A pledge to close coal plants as power purchase agreements (PPAs) expire would enhance the group’s environmental, social and governance (ESG) ratings and ensure ongoing access to global capital to fund ambitious growth plans, according to the report’s authors Buckley and Simon Nicholas, energy finance analyst at IEEFA.

Progressively phasing out coal power generation would be an economically rational strategic move for the Adani Group to make, says Buckley. It would also be fully aligned with the Indian government’s intention to replace ageing coal plants with renewable energy.

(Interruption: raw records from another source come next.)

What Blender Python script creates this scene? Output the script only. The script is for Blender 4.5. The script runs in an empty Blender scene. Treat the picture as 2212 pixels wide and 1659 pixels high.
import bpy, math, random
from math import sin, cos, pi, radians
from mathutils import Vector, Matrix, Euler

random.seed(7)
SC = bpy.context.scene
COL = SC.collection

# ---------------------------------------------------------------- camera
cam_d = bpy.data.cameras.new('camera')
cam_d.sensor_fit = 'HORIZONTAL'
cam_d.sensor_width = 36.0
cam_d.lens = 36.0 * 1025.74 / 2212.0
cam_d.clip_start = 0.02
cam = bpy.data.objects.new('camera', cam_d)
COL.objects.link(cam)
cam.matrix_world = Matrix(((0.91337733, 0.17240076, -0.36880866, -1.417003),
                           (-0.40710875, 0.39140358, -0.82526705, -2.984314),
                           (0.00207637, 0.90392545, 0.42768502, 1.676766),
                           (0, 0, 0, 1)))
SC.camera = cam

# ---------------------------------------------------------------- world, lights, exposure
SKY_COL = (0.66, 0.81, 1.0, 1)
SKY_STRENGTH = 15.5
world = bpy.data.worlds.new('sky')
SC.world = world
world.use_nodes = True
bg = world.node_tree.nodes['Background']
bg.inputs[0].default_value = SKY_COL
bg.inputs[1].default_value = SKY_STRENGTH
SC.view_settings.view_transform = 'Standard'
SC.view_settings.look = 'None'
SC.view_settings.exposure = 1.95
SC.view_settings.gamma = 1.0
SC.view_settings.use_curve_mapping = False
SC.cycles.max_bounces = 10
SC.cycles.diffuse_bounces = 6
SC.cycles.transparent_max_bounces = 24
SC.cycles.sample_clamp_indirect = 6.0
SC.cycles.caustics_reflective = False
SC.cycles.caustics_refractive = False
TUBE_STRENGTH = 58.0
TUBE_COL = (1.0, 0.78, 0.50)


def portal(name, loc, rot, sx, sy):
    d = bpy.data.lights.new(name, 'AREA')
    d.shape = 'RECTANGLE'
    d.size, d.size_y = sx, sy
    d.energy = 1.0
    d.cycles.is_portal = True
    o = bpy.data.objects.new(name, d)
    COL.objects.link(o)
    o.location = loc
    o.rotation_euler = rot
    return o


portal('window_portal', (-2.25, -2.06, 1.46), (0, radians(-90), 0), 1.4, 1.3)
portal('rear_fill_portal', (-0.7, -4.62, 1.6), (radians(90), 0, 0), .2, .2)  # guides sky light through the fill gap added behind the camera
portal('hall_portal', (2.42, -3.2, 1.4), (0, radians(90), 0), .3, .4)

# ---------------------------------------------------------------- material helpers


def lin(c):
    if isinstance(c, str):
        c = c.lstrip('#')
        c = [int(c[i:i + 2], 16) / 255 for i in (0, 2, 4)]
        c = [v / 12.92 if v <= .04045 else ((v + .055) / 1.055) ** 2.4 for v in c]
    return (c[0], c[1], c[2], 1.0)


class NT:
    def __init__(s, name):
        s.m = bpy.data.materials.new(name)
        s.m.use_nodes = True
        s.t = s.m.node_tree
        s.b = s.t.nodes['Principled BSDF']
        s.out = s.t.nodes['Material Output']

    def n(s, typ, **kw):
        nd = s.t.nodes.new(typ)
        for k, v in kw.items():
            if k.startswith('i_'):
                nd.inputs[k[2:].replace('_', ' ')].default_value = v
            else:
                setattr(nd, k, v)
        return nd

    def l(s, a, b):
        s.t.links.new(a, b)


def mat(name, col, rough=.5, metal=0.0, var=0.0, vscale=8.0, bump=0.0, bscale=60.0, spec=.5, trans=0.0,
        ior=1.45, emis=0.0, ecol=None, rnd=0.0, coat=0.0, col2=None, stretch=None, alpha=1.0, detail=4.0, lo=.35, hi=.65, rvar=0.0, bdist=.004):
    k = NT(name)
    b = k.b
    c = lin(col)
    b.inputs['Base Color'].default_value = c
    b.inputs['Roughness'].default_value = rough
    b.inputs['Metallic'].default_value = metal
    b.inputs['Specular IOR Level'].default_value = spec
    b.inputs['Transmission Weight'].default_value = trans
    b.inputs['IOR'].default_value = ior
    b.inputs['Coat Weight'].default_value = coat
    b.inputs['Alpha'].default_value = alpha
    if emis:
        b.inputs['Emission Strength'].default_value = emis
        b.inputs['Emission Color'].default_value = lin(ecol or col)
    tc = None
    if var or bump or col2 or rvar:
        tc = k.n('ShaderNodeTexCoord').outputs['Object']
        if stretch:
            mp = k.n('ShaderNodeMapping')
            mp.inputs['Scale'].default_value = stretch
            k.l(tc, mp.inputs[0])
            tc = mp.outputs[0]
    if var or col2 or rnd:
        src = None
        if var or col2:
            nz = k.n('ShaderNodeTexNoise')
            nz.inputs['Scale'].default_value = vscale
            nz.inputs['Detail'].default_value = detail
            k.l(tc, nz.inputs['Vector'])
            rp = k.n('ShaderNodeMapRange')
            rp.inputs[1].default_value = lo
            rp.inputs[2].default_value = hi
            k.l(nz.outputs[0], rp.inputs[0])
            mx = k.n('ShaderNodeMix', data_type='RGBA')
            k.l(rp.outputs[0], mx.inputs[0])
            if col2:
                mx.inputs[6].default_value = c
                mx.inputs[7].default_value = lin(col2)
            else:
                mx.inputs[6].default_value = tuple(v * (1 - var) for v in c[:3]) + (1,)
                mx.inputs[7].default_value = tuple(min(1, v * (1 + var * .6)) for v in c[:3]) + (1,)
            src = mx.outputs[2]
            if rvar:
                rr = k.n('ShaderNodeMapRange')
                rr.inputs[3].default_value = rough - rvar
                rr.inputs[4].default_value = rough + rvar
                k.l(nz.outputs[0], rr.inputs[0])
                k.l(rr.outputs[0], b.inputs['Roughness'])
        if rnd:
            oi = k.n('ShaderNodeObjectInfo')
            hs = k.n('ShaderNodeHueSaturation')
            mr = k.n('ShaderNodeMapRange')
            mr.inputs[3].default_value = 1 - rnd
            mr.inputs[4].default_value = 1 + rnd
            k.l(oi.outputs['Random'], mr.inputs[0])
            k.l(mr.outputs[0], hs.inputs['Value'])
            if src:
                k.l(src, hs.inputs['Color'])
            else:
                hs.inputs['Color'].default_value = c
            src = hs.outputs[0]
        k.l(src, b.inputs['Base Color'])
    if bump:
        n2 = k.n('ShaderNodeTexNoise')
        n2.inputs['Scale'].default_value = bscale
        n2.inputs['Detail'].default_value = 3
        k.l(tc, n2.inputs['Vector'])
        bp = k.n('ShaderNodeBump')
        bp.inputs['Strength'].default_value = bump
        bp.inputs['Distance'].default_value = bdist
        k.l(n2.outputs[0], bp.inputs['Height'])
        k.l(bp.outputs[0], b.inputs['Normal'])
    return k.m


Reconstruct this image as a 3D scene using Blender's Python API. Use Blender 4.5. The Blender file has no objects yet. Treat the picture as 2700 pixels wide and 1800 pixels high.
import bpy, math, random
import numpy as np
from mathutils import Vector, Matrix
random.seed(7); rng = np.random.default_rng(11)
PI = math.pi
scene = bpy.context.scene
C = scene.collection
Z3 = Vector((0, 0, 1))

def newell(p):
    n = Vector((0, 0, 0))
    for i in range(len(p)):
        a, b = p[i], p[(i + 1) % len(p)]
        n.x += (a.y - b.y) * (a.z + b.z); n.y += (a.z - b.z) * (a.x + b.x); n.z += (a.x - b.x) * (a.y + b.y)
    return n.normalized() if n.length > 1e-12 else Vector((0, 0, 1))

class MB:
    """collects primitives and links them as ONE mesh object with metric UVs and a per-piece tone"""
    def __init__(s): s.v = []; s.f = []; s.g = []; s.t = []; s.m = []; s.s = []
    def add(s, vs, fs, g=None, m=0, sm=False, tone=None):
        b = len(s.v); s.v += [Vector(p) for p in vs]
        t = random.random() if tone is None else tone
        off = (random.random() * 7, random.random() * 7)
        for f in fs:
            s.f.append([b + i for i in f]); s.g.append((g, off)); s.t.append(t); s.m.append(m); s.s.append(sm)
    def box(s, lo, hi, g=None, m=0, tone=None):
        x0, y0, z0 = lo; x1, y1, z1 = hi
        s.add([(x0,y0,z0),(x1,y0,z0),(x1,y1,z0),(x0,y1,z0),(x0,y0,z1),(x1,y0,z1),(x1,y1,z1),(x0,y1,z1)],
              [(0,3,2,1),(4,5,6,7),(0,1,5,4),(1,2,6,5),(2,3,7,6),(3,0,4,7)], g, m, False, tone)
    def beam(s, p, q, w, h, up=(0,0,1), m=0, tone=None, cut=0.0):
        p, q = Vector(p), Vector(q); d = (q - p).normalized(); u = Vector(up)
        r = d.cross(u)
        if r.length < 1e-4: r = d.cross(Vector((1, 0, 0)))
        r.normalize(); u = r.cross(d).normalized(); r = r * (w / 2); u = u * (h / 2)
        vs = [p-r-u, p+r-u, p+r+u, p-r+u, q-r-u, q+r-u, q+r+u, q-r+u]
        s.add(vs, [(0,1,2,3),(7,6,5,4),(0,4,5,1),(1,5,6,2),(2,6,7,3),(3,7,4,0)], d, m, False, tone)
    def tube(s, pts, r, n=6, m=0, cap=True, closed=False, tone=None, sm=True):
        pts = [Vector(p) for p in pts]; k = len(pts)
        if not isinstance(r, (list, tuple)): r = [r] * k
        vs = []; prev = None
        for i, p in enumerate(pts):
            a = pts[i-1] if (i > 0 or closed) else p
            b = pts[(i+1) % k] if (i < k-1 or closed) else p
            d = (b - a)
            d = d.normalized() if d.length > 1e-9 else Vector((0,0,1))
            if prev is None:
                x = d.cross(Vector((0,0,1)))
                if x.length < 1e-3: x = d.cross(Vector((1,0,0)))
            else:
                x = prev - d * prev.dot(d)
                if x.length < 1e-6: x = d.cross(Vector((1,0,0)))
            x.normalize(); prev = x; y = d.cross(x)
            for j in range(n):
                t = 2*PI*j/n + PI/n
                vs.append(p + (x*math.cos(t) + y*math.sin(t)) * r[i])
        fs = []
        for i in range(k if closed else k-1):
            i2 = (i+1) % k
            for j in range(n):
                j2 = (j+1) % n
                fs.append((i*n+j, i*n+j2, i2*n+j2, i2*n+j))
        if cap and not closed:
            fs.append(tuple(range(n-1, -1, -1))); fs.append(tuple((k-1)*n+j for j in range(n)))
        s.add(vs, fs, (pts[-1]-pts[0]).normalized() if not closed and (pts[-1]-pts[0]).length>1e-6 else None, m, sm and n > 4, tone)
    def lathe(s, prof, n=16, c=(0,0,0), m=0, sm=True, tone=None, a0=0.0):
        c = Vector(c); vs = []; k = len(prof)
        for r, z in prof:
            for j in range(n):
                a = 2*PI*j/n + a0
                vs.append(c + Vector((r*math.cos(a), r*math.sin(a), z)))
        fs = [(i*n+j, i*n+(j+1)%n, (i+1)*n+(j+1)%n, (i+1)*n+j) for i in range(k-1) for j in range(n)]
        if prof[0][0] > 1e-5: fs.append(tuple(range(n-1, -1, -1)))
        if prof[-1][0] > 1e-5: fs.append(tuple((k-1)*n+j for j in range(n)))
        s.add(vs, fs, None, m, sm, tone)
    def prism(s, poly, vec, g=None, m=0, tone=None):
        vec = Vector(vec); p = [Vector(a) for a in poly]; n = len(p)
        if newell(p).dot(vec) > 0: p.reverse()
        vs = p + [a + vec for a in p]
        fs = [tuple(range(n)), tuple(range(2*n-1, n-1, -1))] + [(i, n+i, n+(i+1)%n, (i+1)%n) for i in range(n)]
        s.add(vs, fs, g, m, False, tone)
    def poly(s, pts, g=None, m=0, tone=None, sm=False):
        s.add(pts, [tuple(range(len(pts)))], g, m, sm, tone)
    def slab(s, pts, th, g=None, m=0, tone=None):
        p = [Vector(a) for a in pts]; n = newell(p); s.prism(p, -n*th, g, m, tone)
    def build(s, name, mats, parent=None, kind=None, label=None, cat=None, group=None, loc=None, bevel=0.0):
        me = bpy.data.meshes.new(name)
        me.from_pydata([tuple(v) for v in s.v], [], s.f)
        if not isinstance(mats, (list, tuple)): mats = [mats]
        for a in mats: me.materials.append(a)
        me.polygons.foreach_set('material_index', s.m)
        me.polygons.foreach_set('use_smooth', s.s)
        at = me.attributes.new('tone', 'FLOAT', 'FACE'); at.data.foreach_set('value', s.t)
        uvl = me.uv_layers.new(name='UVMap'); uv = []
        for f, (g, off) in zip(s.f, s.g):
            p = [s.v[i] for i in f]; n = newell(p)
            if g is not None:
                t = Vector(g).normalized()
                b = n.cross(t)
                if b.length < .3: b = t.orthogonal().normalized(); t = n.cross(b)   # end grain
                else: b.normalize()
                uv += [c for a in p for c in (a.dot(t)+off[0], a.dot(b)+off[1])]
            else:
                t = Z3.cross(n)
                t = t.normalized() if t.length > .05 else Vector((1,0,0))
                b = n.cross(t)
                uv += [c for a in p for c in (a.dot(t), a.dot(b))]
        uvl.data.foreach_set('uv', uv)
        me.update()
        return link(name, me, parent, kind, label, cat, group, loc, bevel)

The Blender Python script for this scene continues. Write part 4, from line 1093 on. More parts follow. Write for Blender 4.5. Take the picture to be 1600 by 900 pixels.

“Adani Enterprises Ltd’s 12 bids for coal deposits in the recent auctions indicate the lack of foreign investor interest in coal and the government’s desire to reduce thermal coal imports and protect domestic investment and mining jobs.

“However India can maximise its self-reliance by progressively replacing older, inefficient coal-fired power plants with cheaper renewables.

“The massive ongoing renewable energy deflation will mean Adani’s coal plants will be obsolete by the expiry of their PPAs.

“The value creation of Adani Green Energy and Adani Transmission, and the ongoing value destruction of Adani Power are perfect examples of this energy system disruption.”

Adani Green Energy has seen a 2,400% rise since its 2018 IPO – remarkable, says Buckley, for a company that was in an embryonic stage only five years ago. Adani Green Energy’s current market capitalisation of Rs.1.17 trillion (US$15.6bn) is 40% above that of India’s largest thermal power generator NTPC, a company with 22 times as much capacity.

While committing to a phased move away from coal power would mark a major strategic pivot for the group, it would provide an opportunity to take a national leadership position and accelerate investment aligned with India’s sustainable economic growth, says Buckley.

“Continued global capital access is a key facilitator of this accelerated investment.”

Nicholas points out that companies such as Adani Green Energy and Adani Ports that are increasingly tapping into and leveraging global capital have to be particularly conscious of their ESG ratings.

With markets increasingly focused on ESG risk evaluation, there is much to gain from an orderly shift away from coal. And much to lose by continuing with business as usual.

“Banks, insurers, investors and leading global corporations like ANZ, Scottish Widows, NextEra Energy, Mitsui & Co and GE are increasingly distancing themselves from thermal coal. The growing number of coal exit announcements by major financial institutions make it more difficult to finance coal projects and add to the rapidly rising stranded asset
risk,” says Nicholas.

Adani Enterprises has been unable to attract private debt or equity investors into the highly controversial Carmichael thermal coal mine and rail proposal in Queensland, Australia.

October 2020 saw Adani Ports become directly involved in financing the Carmichael rail haulage works.

This poses a key risk for the wider Adani Group’s ESG standing and access to global capital.

“The group’s direct involvement in Carmichael is an ESG quagmire that is out of step with Indian energy strategy to reduce thermal coal imports,” says Nicholas.

“A plan to phase out coal power and shift away from thermal coal imports would provide a pathway to address these growing ESG concerns. It would also allow the Adani Group to strategically rethink how best to minimise the exposure of Adani Ports and its other entities to financing risks as global financial institutions divest on grounds of climate risk.

“With thermal coal in a slow but clear terminal decline, now is the time for the Adani Group to make an exit plan.”